» Exercise instructions: Starting at the first line of the data below, write out each line exactly until you reach the line containing "link('leaves', bm, 'leaf', t, True)", and include that line too.

» Supplied material:
%%
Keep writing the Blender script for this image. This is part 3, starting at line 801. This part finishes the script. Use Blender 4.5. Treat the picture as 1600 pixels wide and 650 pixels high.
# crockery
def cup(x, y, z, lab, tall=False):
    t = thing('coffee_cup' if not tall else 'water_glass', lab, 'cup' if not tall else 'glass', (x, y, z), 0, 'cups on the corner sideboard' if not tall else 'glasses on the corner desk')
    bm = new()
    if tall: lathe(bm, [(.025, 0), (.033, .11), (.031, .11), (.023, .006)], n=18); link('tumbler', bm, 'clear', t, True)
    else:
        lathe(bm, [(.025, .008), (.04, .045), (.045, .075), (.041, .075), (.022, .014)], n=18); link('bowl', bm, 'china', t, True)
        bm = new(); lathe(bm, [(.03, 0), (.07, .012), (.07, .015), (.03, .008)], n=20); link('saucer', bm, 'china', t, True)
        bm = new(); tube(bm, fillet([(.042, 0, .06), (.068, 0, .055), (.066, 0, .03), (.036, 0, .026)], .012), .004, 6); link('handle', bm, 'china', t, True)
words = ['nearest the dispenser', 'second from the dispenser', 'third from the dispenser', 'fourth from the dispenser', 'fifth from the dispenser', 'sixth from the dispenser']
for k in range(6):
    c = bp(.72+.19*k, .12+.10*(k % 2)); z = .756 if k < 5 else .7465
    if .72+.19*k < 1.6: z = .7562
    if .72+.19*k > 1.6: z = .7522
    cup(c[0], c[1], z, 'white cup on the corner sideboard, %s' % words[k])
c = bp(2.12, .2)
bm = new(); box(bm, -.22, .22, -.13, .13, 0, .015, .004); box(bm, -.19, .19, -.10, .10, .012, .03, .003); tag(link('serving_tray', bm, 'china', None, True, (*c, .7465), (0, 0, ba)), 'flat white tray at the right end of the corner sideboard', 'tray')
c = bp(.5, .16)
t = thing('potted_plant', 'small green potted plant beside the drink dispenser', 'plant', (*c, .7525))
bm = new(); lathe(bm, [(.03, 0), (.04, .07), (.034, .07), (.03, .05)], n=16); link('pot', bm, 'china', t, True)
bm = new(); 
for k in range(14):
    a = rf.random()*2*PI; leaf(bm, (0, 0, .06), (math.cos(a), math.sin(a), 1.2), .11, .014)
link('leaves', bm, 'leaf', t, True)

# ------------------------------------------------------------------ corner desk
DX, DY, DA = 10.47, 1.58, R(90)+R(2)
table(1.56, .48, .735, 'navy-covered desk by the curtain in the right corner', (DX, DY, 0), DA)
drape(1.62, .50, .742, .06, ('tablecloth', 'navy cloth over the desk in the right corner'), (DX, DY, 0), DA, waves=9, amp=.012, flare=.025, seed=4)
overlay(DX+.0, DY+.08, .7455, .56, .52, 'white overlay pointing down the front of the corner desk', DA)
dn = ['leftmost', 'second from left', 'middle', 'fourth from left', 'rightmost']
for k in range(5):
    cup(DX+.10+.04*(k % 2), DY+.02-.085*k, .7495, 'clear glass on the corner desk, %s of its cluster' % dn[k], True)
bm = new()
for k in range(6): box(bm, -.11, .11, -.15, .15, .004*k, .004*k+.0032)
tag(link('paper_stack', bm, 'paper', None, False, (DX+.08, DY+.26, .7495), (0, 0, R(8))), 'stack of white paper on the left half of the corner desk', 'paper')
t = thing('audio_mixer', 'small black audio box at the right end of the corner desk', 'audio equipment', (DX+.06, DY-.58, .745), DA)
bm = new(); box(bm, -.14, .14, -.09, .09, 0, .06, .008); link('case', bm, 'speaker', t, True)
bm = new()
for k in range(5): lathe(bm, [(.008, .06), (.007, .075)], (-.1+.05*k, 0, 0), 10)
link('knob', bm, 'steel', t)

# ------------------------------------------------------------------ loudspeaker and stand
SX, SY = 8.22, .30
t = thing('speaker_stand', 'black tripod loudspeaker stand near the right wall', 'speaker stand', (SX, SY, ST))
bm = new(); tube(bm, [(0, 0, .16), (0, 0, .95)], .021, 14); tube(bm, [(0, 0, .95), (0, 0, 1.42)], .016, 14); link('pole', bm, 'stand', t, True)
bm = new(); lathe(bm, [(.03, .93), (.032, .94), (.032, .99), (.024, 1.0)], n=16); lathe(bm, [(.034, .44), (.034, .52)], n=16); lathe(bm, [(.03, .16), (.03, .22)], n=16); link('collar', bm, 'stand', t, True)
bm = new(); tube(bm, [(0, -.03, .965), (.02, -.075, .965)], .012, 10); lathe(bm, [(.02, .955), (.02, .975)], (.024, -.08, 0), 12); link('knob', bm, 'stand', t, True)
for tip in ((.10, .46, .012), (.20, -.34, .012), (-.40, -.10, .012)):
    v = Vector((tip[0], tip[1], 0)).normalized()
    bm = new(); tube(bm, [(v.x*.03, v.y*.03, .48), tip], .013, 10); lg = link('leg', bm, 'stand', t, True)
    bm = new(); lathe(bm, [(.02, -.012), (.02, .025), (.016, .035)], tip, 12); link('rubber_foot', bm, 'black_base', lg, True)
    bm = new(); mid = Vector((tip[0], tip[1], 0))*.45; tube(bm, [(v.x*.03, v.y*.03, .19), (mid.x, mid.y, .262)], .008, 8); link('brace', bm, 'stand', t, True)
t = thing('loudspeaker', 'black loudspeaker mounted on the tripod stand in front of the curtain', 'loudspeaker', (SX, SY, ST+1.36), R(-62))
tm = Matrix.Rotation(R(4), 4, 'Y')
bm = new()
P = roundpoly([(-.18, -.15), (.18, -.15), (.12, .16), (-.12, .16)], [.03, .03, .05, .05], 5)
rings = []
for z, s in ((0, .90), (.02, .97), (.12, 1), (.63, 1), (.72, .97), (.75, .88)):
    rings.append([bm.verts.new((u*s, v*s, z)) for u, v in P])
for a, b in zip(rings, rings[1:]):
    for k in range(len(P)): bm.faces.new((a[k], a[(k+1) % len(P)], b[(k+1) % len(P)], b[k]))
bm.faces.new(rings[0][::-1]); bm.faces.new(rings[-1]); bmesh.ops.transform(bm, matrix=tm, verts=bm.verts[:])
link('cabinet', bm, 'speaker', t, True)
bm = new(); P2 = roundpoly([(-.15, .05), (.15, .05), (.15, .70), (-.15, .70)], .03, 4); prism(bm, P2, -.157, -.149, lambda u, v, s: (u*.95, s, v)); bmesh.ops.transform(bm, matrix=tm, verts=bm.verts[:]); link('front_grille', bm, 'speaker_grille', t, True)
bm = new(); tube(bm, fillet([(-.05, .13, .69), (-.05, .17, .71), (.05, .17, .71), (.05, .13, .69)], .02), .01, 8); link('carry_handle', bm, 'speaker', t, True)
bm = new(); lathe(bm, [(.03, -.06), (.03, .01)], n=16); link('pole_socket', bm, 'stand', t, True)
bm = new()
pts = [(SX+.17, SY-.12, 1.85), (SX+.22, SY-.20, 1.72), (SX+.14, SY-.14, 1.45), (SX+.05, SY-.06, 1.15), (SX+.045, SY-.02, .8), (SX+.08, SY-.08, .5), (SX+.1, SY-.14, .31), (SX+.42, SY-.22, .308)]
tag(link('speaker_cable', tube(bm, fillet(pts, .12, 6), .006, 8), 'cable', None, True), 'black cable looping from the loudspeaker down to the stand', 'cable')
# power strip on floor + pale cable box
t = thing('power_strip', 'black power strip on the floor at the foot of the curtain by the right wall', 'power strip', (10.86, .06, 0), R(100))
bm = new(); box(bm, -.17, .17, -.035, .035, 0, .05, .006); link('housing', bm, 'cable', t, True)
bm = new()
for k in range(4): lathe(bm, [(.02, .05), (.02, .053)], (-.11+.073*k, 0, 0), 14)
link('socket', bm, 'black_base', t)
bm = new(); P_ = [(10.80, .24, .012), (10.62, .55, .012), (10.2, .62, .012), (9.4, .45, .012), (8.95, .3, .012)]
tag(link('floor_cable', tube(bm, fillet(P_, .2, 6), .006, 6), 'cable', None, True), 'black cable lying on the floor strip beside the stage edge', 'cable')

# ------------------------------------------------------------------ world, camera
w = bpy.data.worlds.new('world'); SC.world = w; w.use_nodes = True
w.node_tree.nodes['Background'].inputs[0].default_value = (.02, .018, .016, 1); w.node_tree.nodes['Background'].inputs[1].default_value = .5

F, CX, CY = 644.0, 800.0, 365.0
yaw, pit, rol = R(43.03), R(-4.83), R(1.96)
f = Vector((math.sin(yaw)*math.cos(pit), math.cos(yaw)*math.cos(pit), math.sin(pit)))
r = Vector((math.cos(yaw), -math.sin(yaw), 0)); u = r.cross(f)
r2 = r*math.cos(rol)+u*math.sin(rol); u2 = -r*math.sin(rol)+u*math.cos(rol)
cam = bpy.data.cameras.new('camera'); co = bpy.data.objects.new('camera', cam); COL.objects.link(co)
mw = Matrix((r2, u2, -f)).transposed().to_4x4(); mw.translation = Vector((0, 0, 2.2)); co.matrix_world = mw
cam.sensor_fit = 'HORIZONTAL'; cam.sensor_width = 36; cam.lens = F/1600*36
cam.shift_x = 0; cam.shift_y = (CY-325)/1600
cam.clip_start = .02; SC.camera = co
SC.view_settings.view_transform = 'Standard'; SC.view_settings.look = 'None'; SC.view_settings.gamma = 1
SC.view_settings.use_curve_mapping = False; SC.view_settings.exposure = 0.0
%%
» Full answer:
Keep writing the Blender script for this image. This is part 3, starting at line 801. This part finishes the script. Use Blender 4.5. Treat the picture as 1600 pixels wide and 650 pixels high.
# crockery
def cup(x, y, z, lab, tall=False):
    t = thing('coffee_cup' if not tall else 'water_glass', lab, 'cup' if not tall else 'glass', (x, y, z), 0, 'cups on the corner sideboard' if not tall else 'glasses on the corner desk')
    bm = new()
    if tall: lathe(bm, [(.025, 0), (.033, .11), (.031, .11), (.023, .006)], n=18); link('tumbler', bm, 'clear', t, True)
    else:
        lathe(bm, [(.025, .008), (.04, .045), (.045, .075), (.041, .075), (.022, .014)], n=18); link('bowl', bm, 'china', t, True)
        bm = new(); lathe(bm, [(.03, 0), (.07, .012), (.07, .015), (.03, .008)], n=20); link('saucer', bm, 'china', t, True)
        bm = new(); tube(bm, fillet([(.042, 0, .06), (.068, 0, .055), (.066, 0, .03), (.036, 0, .026)], .012), .004, 6); link('handle', bm, 'china', t, True)
words = ['nearest the dispenser', 'second from the dispenser', 'third from the dispenser', 'fourth from the dispenser', 'fifth from the dispenser', 'sixth from the dispenser']
for k in range(6):
    c = bp(.72+.19*k, .12+.10*(k % 2)); z = .756 if k < 5 else .7465
    if .72+.19*k < 1.6: z = .7562
    if .72+.19*k > 1.6: z = .7522
    cup(c[0], c[1], z, 'white cup on the corner sideboard, %s' % words[k])
c = bp(2.12, .2)
bm = new(); box(bm, -.22, .22, -.13, .13, 0, .015, .004); box(bm, -.19, .19, -.10, .10, .012, .03, .003); tag(link('serving_tray', bm, 'china', None, True, (*c, .7465), (0, 0, ba)), 'flat white tray at the right end of the corner sideboard', 'tray')
c = bp(.5, .16)
t = thing('potted_plant', 'small green potted plant beside the drink dispenser', 'plant', (*c, .7525))
bm = new(); lathe(bm, [(.03, 0), (.04, .07), (.034, .07), (.03, .05)], n=16); link('pot', bm, 'china', t, True)
bm = new(); 
for k in range(14):
    a = rf.random()*2*PI; leaf(bm, (0, 0, .06), (math.cos(a), math.sin(a), 1.2), .11, .014)
link('leaves', bm, 'leaf', t, True)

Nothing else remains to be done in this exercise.